* TASK PROMPT *
For each line of the data below that holds "picture", copy the line.

* PROVIDED MATERIAL *

━━━━━━━━━━

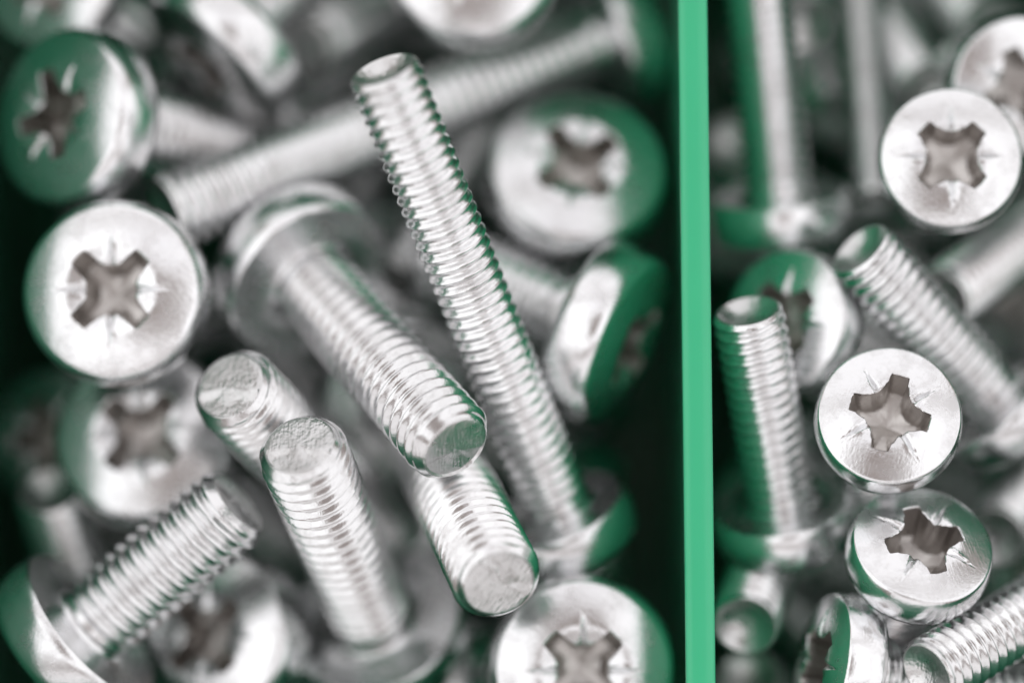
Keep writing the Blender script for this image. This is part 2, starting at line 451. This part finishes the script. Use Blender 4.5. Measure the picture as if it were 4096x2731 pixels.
# ---------------------------------------------------------------- the screws
# size, length, crown of the head, direction of the head, turn of the recess, label
# TABLE BEGIN
SCREWS = [
    ('M5', 16, (-21.93, 3.05, -2.61), (-0.093, 0.020, 0.995), 45, 'big dished steel screw head facing up, cross recess square-on, beside the left box wall'),
    ('M5', 12, (-25.64, 13.09, -5.90), (-0.616, 0.056, 0.785), 12, 'steel screw turned on its side against the left wall, star recess facing left'),
    ('M4', 10, (-26.50, 21.40, -11.04), (-0.305, 0.140, 0.942), 20, 'blurred screw head cut off in the top left corner, tinted green'),
    ('M5', 12, (-17.87, 16.21, -11.69), (-0.641, -0.725, 0.250), 20, 'blurred screw seen side-on near the top left with a glaring white head edge'),
    ('M5', 16, (-5.87, 25.22, -33.14), (0.319, 0.366, -0.874), 0, 'blurred threaded screw shank end at the top edge, left of the big cropped head'),
    ('M5', 16, (-2.22, 22.45, -6.92), (0.000, 0.078, 0.997), 30, 'large round screw head cut off by the top edge, its lower rim showing'),
    ('M4.5', 28, (7.50, 19.80, -17.84), (0.857, 0.391, -0.337), 0, 'long thin screw lying diagonally behind the upright long screw, tip near the left head'),
    ('M4', 28, (3.55, -11.04, -9.97), (0.334, -0.810, -0.482), 0, 'long thin screw leaning steeply through the middle, tip at top and head at lower right'),
    ('M5', 12, (3.73, 10.91, -8.97), (0.044, 0.405, 0.913), 35, 'blurred round screw head beside the green divider, upper right of the left compartment'),
    ('M5', 10, (7.09, 0.13, -7.59), (0.862, -0.412, 0.295), 10, 'screw lying on its side by the divider, head face turned towards the divider'),
    ('M5', 16, (-13.12, 6.18, -11.35), (-0.512, 0.606, -0.609), 0, 'screw pointing at the viewer from mid-compartment, domed head behind upper left'),
    ('M5', 20, (-6.18, -11.50, -21.88), (0.384, -0.390, -0.837), 0, 'short screw stub leaning up left with pale end face, behind the foreground screw'),
    ('M5', 16, (-6.98, -16.89, -14.50), (0.222, -0.573, -0.789), 0, 'upright foreground screw with rough rounded end, threads sharp, head at bottom edge'),
    ('M5', 20, (-6.80, -0.58, -17.41), (-0.259, 0.524, -0.812), 215, 'sharpest foreground screw, flat scuffed end face tinted green towards lower right'),
    ('M5', 11, (-25.91, -17.39, -8.05), (-0.747, -0.605, -0.275), 0, 'screw slanting to the bottom left corner, threads striped, head underside in the corner'),
    ('M5', 12, (-20.75, -4.35, -8.60), (-0.074, 0.198, 0.977), 50, 'glaring white blurred screw head under the big dished head, left side'),
    ('M4', 8, (-27.01, -4.36, -15.65), (-0.458, 0.008, 0.889), 10, 'dim greenish screw head low against the left wall'),
    ('M4', 12, (-24.34, -17.57, -22.84), (0.120, -0.669, -0.733), 0, 'blurred narrow screw standing near the left wall, lower left'),
    ('M4', 12, (-22.23, -11.96, -32.93), (0.056, -0.182, -0.982), 0, 'small blurred pinkish screw end deep below the white head, lower left'),
    ('M5', 12, (-17.32, -15.68, -9.71), (-0.436, 0.128, 0.891), 40, 'blurred screw head half hidden behind the slanting screw at the bottom left'),
    ('M5', 12, (3.90, -17.68, -4.06), (0.024, -0.092, 0.995), 45, 'screw head cut off by the bottom edge beside the divider, orange and green tinges'),
    ('M4', 12, (-6.72, 5.95, -19.04), (0.214, 0.308, 0.927), 0, 'dark screw head deep in the gap beside the long leaning screw'),
    ('M4', 14, (15.49, 6.50, -12.50), (0.118, -0.936, -0.330), 0, 'thin screw along the divider at the top, flat head edge-on below it'),
    ('M3', 20, (19.80, 30.16, -20.23), (-0.047, 0.946, -0.321), 0, 'slim blurred screw reaching in from the top edge of the right compartment'),
    ('M4', 12, (23.94, 10.32, -2.04), (-0.018, 0.085, 0.996), 45, 'round screw head with cross recess near the upper right edge, whole and face-up'),
    ('M4', 8, (28.38, 14.58, -6.32), (0.173, -0.227, 0.958), 20, 'shiny screw head cropped by the right edge, just above the whole upper head'),
    ('M4', 16, (24.14, 26.86, -33.26), (-0.197, 0.398, -0.896), 0, 'blurred screw shank crossing the top right corner'),
    ('M3', 12, (21.06, 22.96, -25.92), (-0.191, 0.521, -0.832), 0, 'blurred small screw end between the slim screw and the upper right heads'),
    ('M4', 14, (15.41, 28.70, -27.91), (-0.067, 0.559, -0.827), 0, 'bright blurred screw end at the top edge beside the thin divider-side screw'),
    ('M4', 12, (16.39, 21.42, -32.14), (-0.208, 0.467, -0.859), 0, 'dim screw shank deep between the two upright screws at the top right'),
    ('M4', 12, (14.78, 1.76, -6.09), (-0.584, 0.070, 0.809), 30, 'tilted screw head in the right compartment with a white wedge glare and green face'),
    ('M4', 12, (15.50, -10.88, -9.71), (0.180, -0.851, -0.493), 0, 'upright screw next to the divider with hollow cupped end, left half green'),
    ('M4', 12, (28.40, -4.13, -10.21), (0.629, -0.633, -0.451), 0, 'slanting screw on the right, threads brightly striped, head at the right edge'),
    ('M4', 12, (20.26, -3.77, 0.42), (-0.018, 0.262, 0.965), -17, 'sharp face-up screw head in the right compartment with orange reflection at its lower rim'),
    ('M4', 8, (22.23, -10.49, -0.92), (0.143, 0.565, 0.813), 17, 'sharp tilted screw head below the orange-tinged one, green band on its side'),
    ('M4', 12, (33.30, -11.82, -8.88), (0.740, 0.400, -0.540), 0, 'screw in the bottom right corner with hollow green-black end'),
    ('M4', 12, (16.28, -17.11, -3.41), (-0.941, 0.163, 0.296), 10, 'screw on edge at the bottom, white side band, head face towards the divider'),
    ('M4', 12, (15.77, -7.72, -18.48), (0.198, 0.503, -0.842), 0, 'screw end with dull green face low beside the divider, bottom'),
    ('M4', 12, (15.33, -22.36, -27.63), (0.126, -0.275, -0.953), 0, 'dim screw end under the green-faced one at the bottom edge by the divider'),
    ('M4', 12, (32.50, 9.04, -18.95), (0.575, 0.413, -0.706), 0, 'blurred screw lying diagonally below the upper right head, entering from the right edge'),
    ('M4', 12, (32.42, -3.95, -22.01), (0.364, 0.427, -0.828), 0, 'blurred threaded screw at the right edge level with the tilted head'),
    ('M4', 12, (16.31, -0.40, -17.94), (-0.450, -0.502, 0.739), 10, 'blurred pinkish screw head under the wedge-glare head'),
    ('M4', 12, (29.49, 3.92, -21.21), (-0.220, -0.213, 0.952), 10, 'pinkish blurred screw head deep at the right edge'),
    ('M4', 12, (15.18, 8.59, -33.09), (0.128, -0.297, -0.946), 0, 'dim screw shank deep against the divider, upper right compartment'),
    ('M5', 8, (-11.65, -11.69, -34.40), (0.564, -0.405, -0.719), 49, 'dim steel screw buried deep just left of the upright foreground screw'),
    ('M4', 12, (6.50, -10.75, -27.46), (0.985, 0.134, -0.104), 30, 'dim steel screw buried deep just above the head at the bottom edge'),
    ('M4', 8, (-17.99, 12.61, -28.83), (-0.823, -0.567, -0.034), 17, 'dim steel screw buried deep just below the blurred shank end at the top'),
    ('M4', 8, (-2.50, -9.83, -28.64), (0.050, -0.821, 0.569), 44, 'dim steel screw buried deep just above the sharpest foreground screw'),
    ('M4', 12, (-23.68, -1.18, -36.36), (-0.166, -0.884, -0.438), 59, 'dim steel screw buried deep just above the big dished head'),
    ('M4', 8, (-7.78, 11.61, -30.22), (0.621, 0.734, 0.274), 26, 'dim steel screw buried deep just right of the long diagonal screw'),
    ('M4', 8, (-13.85, 3.69, -27.54), (0.969, 0.160, -0.189), 40, 'dim steel screw buried deep just above the pale-ended stub'),
    ('M4', 8, (-5.56, 7.10, -30.53), (-0.994, 0.023, 0.107), 21, 'dim steel screw buried deep just above the long leaning screw'),
    ('M4', 10, (-24.39, 14.19, -18.34), (0.132, 0.700, 0.702), 76, 'dim steel screw buried deep just below the head facing the left wall'),
    ('M4', 12, (0.51, 17.26, -21.87), (0.495, 0.814, -0.303), 51, 'dim steel screw buried deep just above the mid-compartment screw'),
    ('M4', 8, (-9.61, -4.42, -23.97), (0.620, -0.711, -0.332), 15, 'dim steel screw buried deep just left of the mid-compartment screw'),
    ('M5', 8, (7.32, 14.99, -28.99), (0.907, -0.401, 0.129), 44, 'dim steel screw buried deep just above the round head by the divider'),
    ('M4', 12, (3.15, -18.08, -35.07), (0.823, -0.542, 0.169), 48, 'dim steel screw buried deep just below the sharpest foreground screw'),
    ('M4', 12, (6.89, 0.57, -25.56), (0.975, 0.173, 0.138), 65, 'dim steel screw buried deep just below the screw lying by the divider'),
    ('M4', 12, (4.23, -8.89, -18.00), (0.673, -0.634, 0.381), 87, 'dim steel screw buried deep just right of the sharpest foreground screw'),
    ('M4', 12, (-20.12, 19.37, -21.79), (-0.759, 0.582, -0.293), 3, 'dim steel screw buried deep just below the glaring side-on head'),
    ('M4', 10, (2.41, -7.48, -34.74), (-0.142, -0.965, 0.220), 66, 'dim steel screw buried deep just right of the long leaning screw'),
    ('M4', 12, (-5.20, -17.56, -16.35), (-0.875, 0.379, 0.300), 9, 'dim steel screw buried deep just left of the head at the bottom edge'),
    ('M4', 12, (-7.93, 14.87, -27.51), (-0.882, 0.461, -0.096), 22, 'dim steel screw buried deep just left of the round head by the divider'),
    ('M4', 8, (5.75, 26.51, -23.34), (0.342, 0.938, -0.056), 42, 'dim steel screw buried deep just right of the large head at the top edge'),
    ('M3', 10, (29.29, -20.12, -29.92), (0.717, -0.676, -0.171), 56, 'dim steel screw buried deep just above the screw standing on edge'),
    ('M4', 12, (17.74, -4.33, -34.07), (-0.615, -0.783, 0.091), 16, 'dim steel screw buried deep just left of the blurred diagonal screw on the right'),
    ('M4', 8, (32.53, -9.56, -29.74), (0.875, -0.441, 0.199), 32, 'dim steel screw buried deep just left of the threaded screw at the right edge'),
    ('M3', 12, (18.16, -7.85, -26.26), (-0.624, -0.746, 0.233), 41, 'dim steel screw buried deep just right of the cup-ended upright screw'),
    ('M3', 12, (16.34, 8.28, -20.02), (-0.809, -0.256, 0.529), 23, 'dim steel screw buried deep just right of the flat edge-on head'),
    ('M3', 10, (18.51, -16.80, -32.97), (0.312, -0.849, -0.426), 5, 'dim steel screw buried deep just left of the screw standing on edge'),
    ('M3', 8, (15.35, -3.00, -22.11), (-0.381, 0.889, 0.255), 84, 'dim steel screw buried deep just left of the tilted head'),
    ('M3', 12, (24.02, -22.51, -24.05), (0.663, -0.685, -0.302), 7, 'dim steel screw buried deep just right of the green-faced screw end'),
    ('M3', 12, (22.49, 13.92, -35.33), (0.053, -0.995, 0.086), 31, 'dim steel screw buried deep just below the slim blurred screw'),
    ('M4', 12, (36.22, 24.78, -36.12), (0.681, 0.702, -0.206), 51, 'dim steel screw buried deep just above the shiny cropped head'),
    ('M3', 10, (17.46, -4.05, -34.62), (0.344, 0.902, -0.260), 48, 'dim steel screw buried deep just above the green-faced screw end'),
    ('M4', 8, (15.59, 1.30, -31.73), (0.131, -0.876, 0.464), 63, 'dim steel screw buried deep just left of the wedge-glare head'),
    ('M3', 10, (25.14, 19.80, -29.91), (0.257, 0.958, 0.125), 88, 'dim steel screw buried deep just left of the whole upper head'),
    ('M3', 8, (30.28, -12.08, -19.12), (0.650, -0.065, 0.757), 24, 'dim steel screw buried deep just above the bottom right corner screw'),
    ('M3', 12, (32.78, 11.89, -36.72), (0.986, 0.141, 0.092), 67, 'dim steel screw buried deep just below the whole upper head'),
    ('M3', 10, (30.01, -3.58, -15.15), (0.677, -0.725, -0.127), 85, 'dim steel screw buried deep just right of the brightly striped slanting screw'),
    ('M3', 8, (17.83, -11.41, -30.90), (-0.780, -0.410, 0.473), 26, 'dim steel screw buried deep just left of the bottom right corner screw'),
]
# TABLE END

HEADS = {s: head_meshes(s) for s in SIZES}
SHANKS = {}
for size, L, top, ax, spin, label in SCREWS:
    if (size, L) not in SHANKS:
        SHANKS[size, L] = shank_meshes(size, L)
    k = SIZES[size][3]
    axis = Vector(ax).normalized()
    # local z along the head direction, local x as near the picture's right as it can be
    xa = Vector((1, 0, 0)) if abs(axis.x) < .97 else Vector((0, 1, 0))
    xa = (xa - axis * xa.dot(axis)).normalized()
    ya = axis.cross(xa)
    rot = Matrix((xa, ya, axis)).transposed() @ Matrix.Rotation(math.radians(spin), 3, 'Z')
    root = link("machine_screw", None)
    root.empty_display_size = MM
    root.matrix_world = Matrix.Translation((Vector(top) - axis * k) * MM) @ rot.to_4x4()
    root["label"], root["category"] = label, "screw"
    root["group"] = "screws in the left compartment" if top[0] < 10 else "screws in the right compartment"
    head = link("head", HEADS[size][0], root)
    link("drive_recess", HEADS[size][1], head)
    shank = link("threaded_shank", SHANKS[size, L][0], root)
    link("end_face", SHANKS[size, L][1], shank)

━━━━━━━━━━

* OUTPUT BELOW *
Keep writing the Blender script for this image. This is part 2, starting at line 451. This part finishes the script. Use Blender 4.5. Measure the picture as if it were 4096x2731 pixels.
    # local z along the head direction, local x as near the picture's right as it can be